» **INFORMATION SHOWN**
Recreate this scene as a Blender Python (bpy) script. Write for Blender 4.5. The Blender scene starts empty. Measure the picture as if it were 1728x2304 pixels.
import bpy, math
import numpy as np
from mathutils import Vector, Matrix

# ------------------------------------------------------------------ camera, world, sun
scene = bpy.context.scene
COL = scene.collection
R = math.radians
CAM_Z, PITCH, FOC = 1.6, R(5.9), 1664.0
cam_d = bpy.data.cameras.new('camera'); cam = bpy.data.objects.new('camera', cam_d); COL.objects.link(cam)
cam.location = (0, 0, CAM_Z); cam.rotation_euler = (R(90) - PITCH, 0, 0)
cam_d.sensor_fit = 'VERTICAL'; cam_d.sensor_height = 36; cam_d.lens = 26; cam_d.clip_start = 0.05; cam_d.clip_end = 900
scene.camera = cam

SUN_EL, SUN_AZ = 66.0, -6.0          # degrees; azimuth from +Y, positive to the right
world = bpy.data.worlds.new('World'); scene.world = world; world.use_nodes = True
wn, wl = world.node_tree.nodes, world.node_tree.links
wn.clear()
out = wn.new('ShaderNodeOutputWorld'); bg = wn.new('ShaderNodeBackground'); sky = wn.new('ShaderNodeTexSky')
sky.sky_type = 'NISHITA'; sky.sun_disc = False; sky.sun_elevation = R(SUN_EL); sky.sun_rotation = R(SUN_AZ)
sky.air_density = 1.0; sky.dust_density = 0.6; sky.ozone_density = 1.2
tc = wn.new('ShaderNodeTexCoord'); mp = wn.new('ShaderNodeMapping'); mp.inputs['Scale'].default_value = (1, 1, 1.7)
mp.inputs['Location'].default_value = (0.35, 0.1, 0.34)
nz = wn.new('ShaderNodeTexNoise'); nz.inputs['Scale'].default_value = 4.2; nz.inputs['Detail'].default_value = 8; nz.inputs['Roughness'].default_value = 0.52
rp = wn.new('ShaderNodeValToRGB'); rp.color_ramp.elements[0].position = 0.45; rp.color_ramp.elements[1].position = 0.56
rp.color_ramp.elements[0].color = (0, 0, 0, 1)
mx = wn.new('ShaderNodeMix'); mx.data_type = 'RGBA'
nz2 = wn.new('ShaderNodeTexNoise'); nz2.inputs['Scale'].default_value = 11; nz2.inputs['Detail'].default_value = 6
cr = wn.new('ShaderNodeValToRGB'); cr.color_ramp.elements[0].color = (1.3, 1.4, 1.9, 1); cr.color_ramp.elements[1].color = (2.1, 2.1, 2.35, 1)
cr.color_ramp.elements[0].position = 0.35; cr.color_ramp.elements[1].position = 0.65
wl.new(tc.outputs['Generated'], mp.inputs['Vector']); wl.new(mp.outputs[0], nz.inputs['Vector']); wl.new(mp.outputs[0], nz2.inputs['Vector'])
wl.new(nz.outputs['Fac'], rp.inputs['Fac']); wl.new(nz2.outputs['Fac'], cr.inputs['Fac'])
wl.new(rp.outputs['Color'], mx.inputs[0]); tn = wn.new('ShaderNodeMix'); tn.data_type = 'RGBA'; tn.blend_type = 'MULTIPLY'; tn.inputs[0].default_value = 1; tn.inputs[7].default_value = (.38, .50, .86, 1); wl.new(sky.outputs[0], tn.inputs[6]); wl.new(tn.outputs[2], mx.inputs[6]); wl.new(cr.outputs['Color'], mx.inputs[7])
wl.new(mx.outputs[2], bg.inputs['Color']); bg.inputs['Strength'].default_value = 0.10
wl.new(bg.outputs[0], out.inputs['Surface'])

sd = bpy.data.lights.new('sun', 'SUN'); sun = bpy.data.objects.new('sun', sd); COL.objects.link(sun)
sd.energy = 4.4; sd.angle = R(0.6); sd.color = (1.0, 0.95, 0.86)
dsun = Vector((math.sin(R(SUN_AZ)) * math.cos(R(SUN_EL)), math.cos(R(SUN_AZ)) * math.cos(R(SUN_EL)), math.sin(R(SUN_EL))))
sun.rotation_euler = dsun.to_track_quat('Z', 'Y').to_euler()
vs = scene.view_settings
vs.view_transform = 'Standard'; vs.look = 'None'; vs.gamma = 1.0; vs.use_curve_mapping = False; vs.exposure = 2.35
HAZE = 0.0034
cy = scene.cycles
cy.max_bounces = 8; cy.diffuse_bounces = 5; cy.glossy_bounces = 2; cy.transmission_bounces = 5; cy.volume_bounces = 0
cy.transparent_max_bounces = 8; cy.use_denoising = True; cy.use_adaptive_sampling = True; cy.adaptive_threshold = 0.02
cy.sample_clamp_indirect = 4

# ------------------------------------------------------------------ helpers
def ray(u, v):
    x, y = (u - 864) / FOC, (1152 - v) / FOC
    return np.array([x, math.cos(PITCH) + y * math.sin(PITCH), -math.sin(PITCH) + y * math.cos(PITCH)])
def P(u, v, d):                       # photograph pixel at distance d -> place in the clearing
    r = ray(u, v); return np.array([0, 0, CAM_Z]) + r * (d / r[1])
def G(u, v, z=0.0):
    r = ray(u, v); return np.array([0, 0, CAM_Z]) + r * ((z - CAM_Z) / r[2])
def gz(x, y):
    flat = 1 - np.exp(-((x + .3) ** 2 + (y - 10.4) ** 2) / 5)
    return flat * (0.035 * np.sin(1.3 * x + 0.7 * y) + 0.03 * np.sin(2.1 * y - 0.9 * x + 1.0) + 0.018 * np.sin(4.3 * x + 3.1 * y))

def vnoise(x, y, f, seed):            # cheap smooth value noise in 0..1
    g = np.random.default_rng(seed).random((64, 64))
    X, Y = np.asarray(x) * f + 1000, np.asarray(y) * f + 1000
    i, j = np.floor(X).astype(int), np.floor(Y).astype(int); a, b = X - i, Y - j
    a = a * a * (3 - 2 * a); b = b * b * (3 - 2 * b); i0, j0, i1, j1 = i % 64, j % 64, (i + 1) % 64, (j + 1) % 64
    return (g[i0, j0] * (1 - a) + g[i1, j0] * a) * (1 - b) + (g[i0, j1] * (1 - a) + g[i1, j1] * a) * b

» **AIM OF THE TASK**
Quote the listing in full, please, keeping every line exact.

» **RESPONSE**
Recreate this scene as a Blender Python (bpy) script. Write for Blender 4.5. The Blender scene starts empty. Measure the picture as if it were 1728x2304 pixels.
import bpy, math
import numpy as np
from mathutils import Vector, Matrix

# ------------------------------------------------------------------ camera, world, sun
scene = bpy.context.scene
COL = scene.collection
R = math.radians
CAM_Z, PITCH, FOC = 1.6, R(5.9), 1664.0
cam_d = bpy.data.cameras.new('camera'); cam = bpy.data.objects.new('camera', cam_d); COL.objects.link(cam)
cam.location = (0, 0, CAM_Z); cam.rotation_euler = (R(90) - PITCH, 0, 0)
cam_d.sensor_fit = 'VERTICAL'; cam_d.sensor_height = 36; cam_d.lens = 26; cam_d.clip_start = 0.05; cam_d.clip_end = 900
scene.camera = cam

SUN_EL, SUN_AZ = 66.0, -6.0          # degrees; azimuth from +Y, positive to the right
world = bpy.data.worlds.new('World'); scene.world = world; world.use_nodes = True
wn, wl = world.node_tree.nodes, world.node_tree.links
wn.clear()
out = wn.new('ShaderNodeOutputWorld'); bg = wn.new('ShaderNodeBackground'); sky = wn.new('ShaderNodeTexSky')
sky.sky_type = 'NISHITA'; sky.sun_disc = False; sky.sun_elevation = R(SUN_EL); sky.sun_rotation = R(SUN_AZ)
sky.air_density = 1.0; sky.dust_density = 0.6; sky.ozone_density = 1.2
tc = wn.new('ShaderNodeTexCoord'); mp = wn.new('ShaderNodeMapping'); mp.inputs['Scale'].default_value = (1, 1, 1.7)
mp.inputs['Location'].default_value = (0.35, 0.1, 0.34)
nz = wn.new('ShaderNodeTexNoise'); nz.inputs['Scale'].default_value = 4.2; nz.inputs['Detail'].default_value = 8; nz.inputs['Roughness'].default_value = 0.52
rp = wn.new('ShaderNodeValToRGB'); rp.color_ramp.elements[0].position = 0.45; rp.color_ramp.elements[1].position = 0.56
rp.color_ramp.elements[0].color = (0, 0, 0, 1)
mx = wn.new('ShaderNodeMix'); mx.data_type = 'RGBA'
nz2 = wn.new('ShaderNodeTexNoise'); nz2.inputs['Scale'].default_value = 11; nz2.inputs['Detail'].default_value = 6
cr = wn.new('ShaderNodeValToRGB'); cr.color_ramp.elements[0].color = (1.3, 1.4, 1.9, 1); cr.color_ramp.elements[1].color = (2.1, 2.1, 2.35, 1)
cr.color_ramp.elements[0].position = 0.35; cr.color_ramp.elements[1].position = 0.65
wl.new(tc.outputs['Generated'], mp.inputs['Vector']); wl.new(mp.outputs[0], nz.inputs['Vector']); wl.new(mp.outputs[0], nz2.inputs['Vector'])
wl.new(nz.outputs['Fac'], rp.inputs['Fac']); wl.new(nz2.outputs['Fac'], cr.inputs['Fac'])
wl.new(rp.outputs['Color'], mx.inputs[0]); tn = wn.new('ShaderNodeMix'); tn.data_type = 'RGBA'; tn.blend_type = 'MULTIPLY'; tn.inputs[0].default_value = 1; tn.inputs[7].default_value = (.38, .50, .86, 1); wl.new(sky.outputs[0], tn.inputs[6]); wl.new(tn.outputs[2], mx.inputs[6]); wl.new(cr.outputs['Color'], mx.inputs[7])
wl.new(mx.outputs[2], bg.inputs['Color']); bg.inputs['Strength'].default_value = 0.10
wl.new(bg.outputs[0], out.inputs['Surface'])

sd = bpy.data.lights.new('sun', 'SUN'); sun = bpy.data.objects.new('sun', sd); COL.objects.link(sun)
sd.energy = 4.4; sd.angle = R(0.6); sd.color = (1.0, 0.95, 0.86)
dsun = Vector((math.sin(R(SUN_AZ)) * math.cos(R(SUN_EL)), math.cos(R(SUN_AZ)) * math.cos(R(SUN_EL)), math.sin(R(SUN_EL))))
sun.rotation_euler = dsun.to_track_quat('Z', 'Y').to_euler()
vs = scene.view_settings
vs.view_transform = 'Standard'; vs.look = 'None'; vs.gamma = 1.0; vs.use_curve_mapping = False; vs.exposure = 2.35
HAZE = 0.0034
cy = scene.cycles
cy.max_bounces = 8; cy.diffuse_bounces = 5; cy.glossy_bounces = 2; cy.transmission_bounces = 5; cy.volume_bounces = 0
cy.transparent_max_bounces = 8; cy.use_denoising = True; cy.use_adaptive_sampling = True; cy.adaptive_threshold = 0.02
cy.sample_clamp_indirect = 4

# ------------------------------------------------------------------ helpers
def ray(u, v):
    x, y = (u - 864) / FOC, (1152 - v) / FOC
    return np.array([x, math.cos(PITCH) + y * math.sin(PITCH), -math.sin(PITCH) + y * math.cos(PITCH)])
def P(u, v, d):                       # photograph pixel at distance d -> place in the clearing
    r = ray(u, v); return np.array([0, 0, CAM_Z]) + r * (d / r[1])
def G(u, v, z=0.0):
    r = ray(u, v); return np.array([0, 0, CAM_Z]) + r * ((z - CAM_Z) / r[2])
def gz(x, y):
    flat = 1 - np.exp(-((x + .3) ** 2 + (y - 10.4) ** 2) / 5)
    return flat * (0.035 * np.sin(1.3 * x + 0.7 * y) + 0.03 * np.sin(2.1 * y - 0.9 * x + 1.0) + 0.018 * np.sin(4.3 * x + 3.1 * y))

def vnoise(x, y, f, seed):            # cheap smooth value noise in 0..1
    g = np.random.default_rng(seed).random((64, 64))
    X, Y = np.asarray(x) * f + 1000, np.asarray(y) * f + 1000
    i, j = np.floor(X).astype(int), np.floor(Y).astype(int); a, b = X - i, Y - j
    a = a * a * (3 - 2 * a); b = b * b * (3 - 2 * b); i0, j0, i1, j1 = i % 64, j % 64, (i + 1) % 64, (j + 1) % 64
    return (g[i0, j0] * (1 - a) + g[i1, j0] * a) * (1 - b) + (g[i0, j1] * (1 - a) + g[i1, j1] * a) * b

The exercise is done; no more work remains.